WASHINGTON (Reuters) – President Joe Biden met on Thursday for more than an hour with a bipartisan group of lawmakers on the White House’s planned pursuit of a massive jump in spending on projects to restore crumbling U.S. infrastructure.
The big hurdle, as it has been for more than a decade, remains how to pay for trillions of dollars in new spending when neither Congress nor lawmakers have been willing to raise taxes or find new sources of revenue.
Biden, Vice President Kamala Harris and Transportation Secretary Pete Buttigieg met with House of Representatives members including Transportation and Infrastructure Committee Chairman Peter DeFazio, a Democrat, and congressman Sam Graves, the panel’s top Republican.
Biden said at the beginning of the meeting that he aimed for the United States to “once again lead the world across the board in infrastructure” and said doing so “makes us a hell of a lot more competitive around the world.” The White House has declined to say how much Biden will seek to spend on infrastructure or how he would pay for it.
DeFazio said after the meeting that Biden “wants to move as quickly as possible.
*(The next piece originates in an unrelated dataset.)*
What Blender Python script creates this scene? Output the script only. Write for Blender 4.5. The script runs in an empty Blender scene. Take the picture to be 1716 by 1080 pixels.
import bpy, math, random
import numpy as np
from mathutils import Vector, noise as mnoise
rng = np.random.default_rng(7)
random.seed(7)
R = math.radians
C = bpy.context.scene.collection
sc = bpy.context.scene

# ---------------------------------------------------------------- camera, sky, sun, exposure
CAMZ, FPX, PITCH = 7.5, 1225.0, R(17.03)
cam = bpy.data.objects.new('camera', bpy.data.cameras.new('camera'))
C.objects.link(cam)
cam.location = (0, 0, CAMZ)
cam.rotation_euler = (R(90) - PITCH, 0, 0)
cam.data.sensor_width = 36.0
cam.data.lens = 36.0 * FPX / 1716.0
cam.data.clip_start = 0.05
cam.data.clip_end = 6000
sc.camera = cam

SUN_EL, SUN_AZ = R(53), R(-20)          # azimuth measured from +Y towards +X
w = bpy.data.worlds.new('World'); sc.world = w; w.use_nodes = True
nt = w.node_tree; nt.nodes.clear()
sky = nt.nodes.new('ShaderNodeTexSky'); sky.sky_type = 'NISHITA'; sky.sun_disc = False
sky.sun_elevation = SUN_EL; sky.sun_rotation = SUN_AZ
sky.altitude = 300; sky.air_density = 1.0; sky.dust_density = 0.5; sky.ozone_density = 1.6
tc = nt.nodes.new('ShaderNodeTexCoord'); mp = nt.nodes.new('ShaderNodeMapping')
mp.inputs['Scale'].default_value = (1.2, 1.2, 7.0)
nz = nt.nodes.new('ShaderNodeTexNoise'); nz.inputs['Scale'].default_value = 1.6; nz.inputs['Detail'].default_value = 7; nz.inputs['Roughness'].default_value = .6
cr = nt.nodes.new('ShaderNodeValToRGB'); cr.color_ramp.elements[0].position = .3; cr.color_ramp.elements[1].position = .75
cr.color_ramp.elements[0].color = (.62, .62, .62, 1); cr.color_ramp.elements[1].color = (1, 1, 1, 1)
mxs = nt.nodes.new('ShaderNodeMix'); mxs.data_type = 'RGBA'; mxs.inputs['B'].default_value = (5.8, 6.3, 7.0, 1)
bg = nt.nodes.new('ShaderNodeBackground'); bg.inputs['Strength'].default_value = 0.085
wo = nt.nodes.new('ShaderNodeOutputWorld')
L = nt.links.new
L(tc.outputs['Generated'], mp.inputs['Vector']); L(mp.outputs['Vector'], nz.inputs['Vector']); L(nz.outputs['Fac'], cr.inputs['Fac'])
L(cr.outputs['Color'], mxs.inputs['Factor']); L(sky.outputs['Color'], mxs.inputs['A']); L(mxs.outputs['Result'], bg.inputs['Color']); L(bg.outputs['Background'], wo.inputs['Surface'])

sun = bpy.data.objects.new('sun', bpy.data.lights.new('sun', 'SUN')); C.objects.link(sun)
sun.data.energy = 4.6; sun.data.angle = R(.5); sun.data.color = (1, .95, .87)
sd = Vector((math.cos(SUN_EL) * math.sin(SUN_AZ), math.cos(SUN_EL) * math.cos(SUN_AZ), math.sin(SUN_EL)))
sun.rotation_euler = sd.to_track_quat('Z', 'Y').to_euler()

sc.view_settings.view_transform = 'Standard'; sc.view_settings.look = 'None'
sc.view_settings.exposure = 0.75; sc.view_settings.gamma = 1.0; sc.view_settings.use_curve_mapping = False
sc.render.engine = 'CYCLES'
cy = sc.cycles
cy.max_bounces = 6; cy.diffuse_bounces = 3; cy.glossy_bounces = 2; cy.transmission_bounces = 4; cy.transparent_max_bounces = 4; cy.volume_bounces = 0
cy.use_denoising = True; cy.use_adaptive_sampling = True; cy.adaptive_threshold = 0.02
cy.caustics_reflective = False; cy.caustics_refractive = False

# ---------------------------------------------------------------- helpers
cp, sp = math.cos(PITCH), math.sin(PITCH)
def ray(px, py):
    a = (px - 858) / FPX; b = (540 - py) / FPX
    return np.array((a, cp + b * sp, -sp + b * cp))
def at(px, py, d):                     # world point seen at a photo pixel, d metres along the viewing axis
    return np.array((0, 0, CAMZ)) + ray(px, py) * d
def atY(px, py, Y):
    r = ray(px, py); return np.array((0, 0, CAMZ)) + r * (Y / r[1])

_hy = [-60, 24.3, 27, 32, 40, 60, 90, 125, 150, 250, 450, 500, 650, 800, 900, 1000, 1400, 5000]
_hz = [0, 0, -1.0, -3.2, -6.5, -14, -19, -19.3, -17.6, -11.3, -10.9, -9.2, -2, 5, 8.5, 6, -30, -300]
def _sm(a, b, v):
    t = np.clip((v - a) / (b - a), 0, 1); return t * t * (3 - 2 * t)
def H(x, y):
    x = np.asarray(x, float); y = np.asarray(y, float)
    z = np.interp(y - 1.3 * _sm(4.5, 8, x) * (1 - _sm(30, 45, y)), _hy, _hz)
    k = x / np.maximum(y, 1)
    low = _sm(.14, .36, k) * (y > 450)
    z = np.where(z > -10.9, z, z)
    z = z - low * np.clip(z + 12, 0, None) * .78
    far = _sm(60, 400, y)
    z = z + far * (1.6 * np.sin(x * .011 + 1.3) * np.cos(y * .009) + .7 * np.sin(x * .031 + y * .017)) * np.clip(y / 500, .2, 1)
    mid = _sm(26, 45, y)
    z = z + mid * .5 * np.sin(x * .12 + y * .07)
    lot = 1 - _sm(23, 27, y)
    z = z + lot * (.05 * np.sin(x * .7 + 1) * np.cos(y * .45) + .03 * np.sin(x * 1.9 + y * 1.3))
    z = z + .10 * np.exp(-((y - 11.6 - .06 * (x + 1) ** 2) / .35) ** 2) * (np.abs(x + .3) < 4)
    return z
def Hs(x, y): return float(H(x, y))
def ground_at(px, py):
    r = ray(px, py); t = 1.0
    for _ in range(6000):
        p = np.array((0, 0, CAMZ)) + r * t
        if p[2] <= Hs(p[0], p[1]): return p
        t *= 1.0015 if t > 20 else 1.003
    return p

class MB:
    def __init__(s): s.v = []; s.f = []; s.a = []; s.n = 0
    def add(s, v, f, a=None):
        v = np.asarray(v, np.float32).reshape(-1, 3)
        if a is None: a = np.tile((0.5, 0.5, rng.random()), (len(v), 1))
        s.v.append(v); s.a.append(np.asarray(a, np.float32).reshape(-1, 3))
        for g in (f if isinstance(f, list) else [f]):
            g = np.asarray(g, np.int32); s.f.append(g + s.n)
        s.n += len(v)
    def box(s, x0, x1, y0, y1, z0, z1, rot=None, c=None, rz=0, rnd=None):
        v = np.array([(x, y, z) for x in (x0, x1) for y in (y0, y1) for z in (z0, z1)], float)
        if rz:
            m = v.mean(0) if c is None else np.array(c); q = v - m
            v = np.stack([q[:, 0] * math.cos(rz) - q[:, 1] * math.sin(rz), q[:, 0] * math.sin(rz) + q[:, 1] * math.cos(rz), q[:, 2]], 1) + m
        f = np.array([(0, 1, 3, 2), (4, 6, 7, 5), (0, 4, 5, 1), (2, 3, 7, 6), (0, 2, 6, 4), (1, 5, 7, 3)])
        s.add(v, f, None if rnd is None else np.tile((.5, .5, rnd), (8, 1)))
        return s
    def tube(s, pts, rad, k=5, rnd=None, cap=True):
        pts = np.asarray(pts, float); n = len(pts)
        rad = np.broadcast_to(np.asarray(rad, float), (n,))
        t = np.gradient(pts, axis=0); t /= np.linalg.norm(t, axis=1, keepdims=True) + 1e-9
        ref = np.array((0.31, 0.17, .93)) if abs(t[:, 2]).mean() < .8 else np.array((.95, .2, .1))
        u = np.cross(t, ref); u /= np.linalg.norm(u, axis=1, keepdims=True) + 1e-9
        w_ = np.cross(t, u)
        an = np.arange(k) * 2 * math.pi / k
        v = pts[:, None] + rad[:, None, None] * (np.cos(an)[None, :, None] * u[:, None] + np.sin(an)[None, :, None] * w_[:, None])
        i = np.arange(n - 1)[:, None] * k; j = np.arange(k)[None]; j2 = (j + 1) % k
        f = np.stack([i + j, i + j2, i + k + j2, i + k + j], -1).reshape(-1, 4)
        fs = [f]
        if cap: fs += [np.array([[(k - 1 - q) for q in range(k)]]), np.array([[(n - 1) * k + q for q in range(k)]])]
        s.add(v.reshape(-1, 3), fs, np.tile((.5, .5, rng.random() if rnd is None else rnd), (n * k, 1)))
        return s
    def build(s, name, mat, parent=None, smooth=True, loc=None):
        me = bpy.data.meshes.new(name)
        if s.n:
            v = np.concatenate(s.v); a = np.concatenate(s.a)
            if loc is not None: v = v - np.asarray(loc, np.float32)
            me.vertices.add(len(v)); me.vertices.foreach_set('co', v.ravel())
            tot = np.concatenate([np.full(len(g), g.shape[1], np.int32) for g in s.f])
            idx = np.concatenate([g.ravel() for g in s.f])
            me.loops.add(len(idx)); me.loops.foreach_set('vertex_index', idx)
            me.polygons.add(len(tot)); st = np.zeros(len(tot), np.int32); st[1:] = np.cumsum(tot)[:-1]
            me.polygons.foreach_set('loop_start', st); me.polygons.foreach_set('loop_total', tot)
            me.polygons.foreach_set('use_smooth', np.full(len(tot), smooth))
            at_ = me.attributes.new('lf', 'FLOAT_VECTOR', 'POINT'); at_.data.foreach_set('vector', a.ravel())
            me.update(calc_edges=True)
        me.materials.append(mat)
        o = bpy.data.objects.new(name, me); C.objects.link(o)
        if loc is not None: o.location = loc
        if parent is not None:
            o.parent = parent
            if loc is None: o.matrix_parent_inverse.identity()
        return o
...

He wants it to be very big and he feels that this is the key to the recovery package.”
Graves said the infrastructure plan must be bipartisan and that a funding mechanism was needed.
“It cannot be a ‘my way or the highway’ approach like last Congress,” Graves said, referring to previous Democratic legislation. “A highway bill cannot grow into a multi-trillion dollar catch-all bill, or it will lose Republican support.”
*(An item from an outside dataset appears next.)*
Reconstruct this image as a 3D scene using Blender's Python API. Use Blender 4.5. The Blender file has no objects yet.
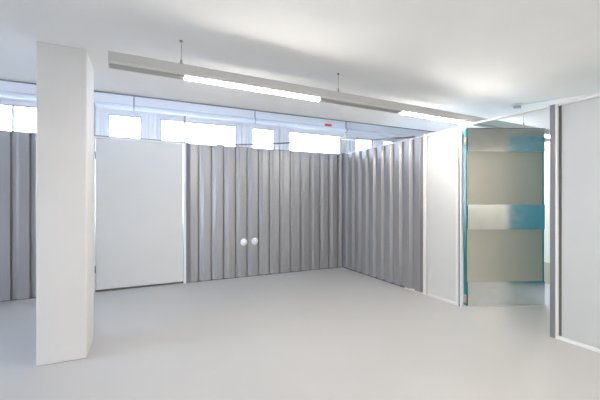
import bpy, bmesh, math, random
from mathutils import Vector, Matrix
random.seed(4)
S = bpy.context.scene
COL = S.collection
D = bpy.data

# ------------------------------------------------------------------ camera
YAW = math.atan(160 / 335)
cam = D.cameras.new('camera')
cam.sensor_width = 36
cam.lens = 335 / 600 * 36
cam.clip_start = 0.05
co = D.objects.new('camera', cam)
COL.objects.link(co)
co.location = (0, 0, 1.3)
co.rotation_euler = (math.pi / 2, 0, -YAW)
S.camera = co
# ------------------------------------------------------------------ exposure
S.view_settings.view_transform = 'Standard'
S.view_settings.look = 'None'
S.view_settings.gamma = 1
S.view_settings.use_curve_mapping = False
S.view_settings.exposure = 2.15
# ------------------------------------------------------------------ daylight (bright overcast sky)
w = D.worlds.new('overcast_sky')
S.world = w
w.use_nodes = True
nt = w.node_tree
bg = nt.nodes['Background']
tc = nt.nodes.new('ShaderNodeTexCoord')
sep = nt.nodes.new('ShaderNodeSeparateXYZ')
ramp = nt.nodes.new('ShaderNodeValToRGB')
nt.links.new(tc.outputs['Generated'], sep.inputs[0])
nt.links.new(sep.outputs['Z'], ramp.inputs[0])
ramp.color_ramp.elements[0].position = 0.0
ramp.color_ramp.elements[0].color = (0.74, 0.83, 1, 1)
ramp.color_ramp.elements[1].position = 0.6
ramp.color_ramp.elements[1].color = (0.64, 0.76, 1, 1)
nt.links.new(ramp.outputs[0], bg.inputs['Color'])
bg.inputs['Strength'].default_value = 6.2
LAMP = 24.0
FILL_W = 3.9  # power of the added lamps out of view


# ------------------------------------------------------------------ materials
def mat(name, col, rough=0.5, metal=0.0, spec=0.5, var=0.03, vscale=3.0, bump=0.0, bscale=60.0, rvar=0.0, coat=0.0):
    m = D.materials.new(name)
    m.use_nodes = True
    n, l = m.node_tree.nodes, m.node_tree.links
    b = n['Principled BSDF']
    b.inputs['Roughness'].default_value = rough
    b.inputs['Metallic'].default_value = metal
    b.inputs['Specular IOR Level'].default_value = spec
    b.inputs['Coat Weight'].default_value = coat
    b.inputs['Coat Roughness'].default_value = 0.15
    t = n.new('ShaderNodeTexCoord')
    no = n.new('ShaderNodeTexNoise')
    no.inputs['Scale'].default_value = vscale
    no.inputs['Detail'].default_value = 4
    l.new(t.outputs['Object'], no.inputs['Vector'])
    r = n.new('ShaderNodeValToRGB')
    r.color_ramp.elements[0].position = 0.3
    r.color_ramp.elements[1].position = 0.7
    r.color_ramp.elements[0].color = tuple(c * (1 - var) for c in col) + (1,)
    r.color_ramp.elements[1].color = tuple(min(1, c * (1 + var)) for c in col) + (1,)
    l.new(no.outputs['Fac'], r.inputs[0])
    l.new(r.outputs[0], b.inputs['Base Color'])
    if rvar:
        mr = n.new('ShaderNodeMapRange')
        mr.inputs['To Min'].default_value = rough - rvar
        mr.inputs['To Max'].default_value = rough + rvar
        l.new(no.outputs['Fac'], mr.inputs['Value'])
        l.new(mr.outputs[0], b.inputs['Roughness'])
    if bump:
        n2 = n.new('ShaderNodeTexNoise')
        n2.inputs['Scale'].default_value = bscale
        l.new(t.outputs['Object'], n2.inputs['Vector'])
        bp = n.new('ShaderNodeBump')
        bp.inputs['Strength'].default_value = bump
        bp.inputs['Distance'].default_value = 0.01
        l.new(n2.outputs['Fac'], bp.inputs['Height'])
        l.new(bp.outputs[0], b.inputs['Normal'])
    return m


def emit(name, col, s):
    m = D.materials.new(name)
    m.use_nodes = True
    b = m.node_tree.nodes['Principled BSDF']
    b.inputs['Base Color'].default_value = (.9, .9, .9, 1)
    b.inputs['Emission Color'].default_value = col + (1,)
    b.inputs['Emission Strength'].default_value = s
    return m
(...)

Biden last month met with a bipartisan groups of senators on infrastructure.
Democrats narrowly control both the House and Senate. Biden’s Republican predecessor Donald Trump failed to agree with lawmakers on a major bill to repair and replace aging and dangerous bridges, airports, water pipes and other projects.
As a presidential candidate, Biden pledged to invest $2 trillion in fixing highways, bridges and airports; building climate-resilient homes; wiring cities for broadband internet; and encouraging the manufacturing of fuel-efficient cars and installing electric vehicle charging stations.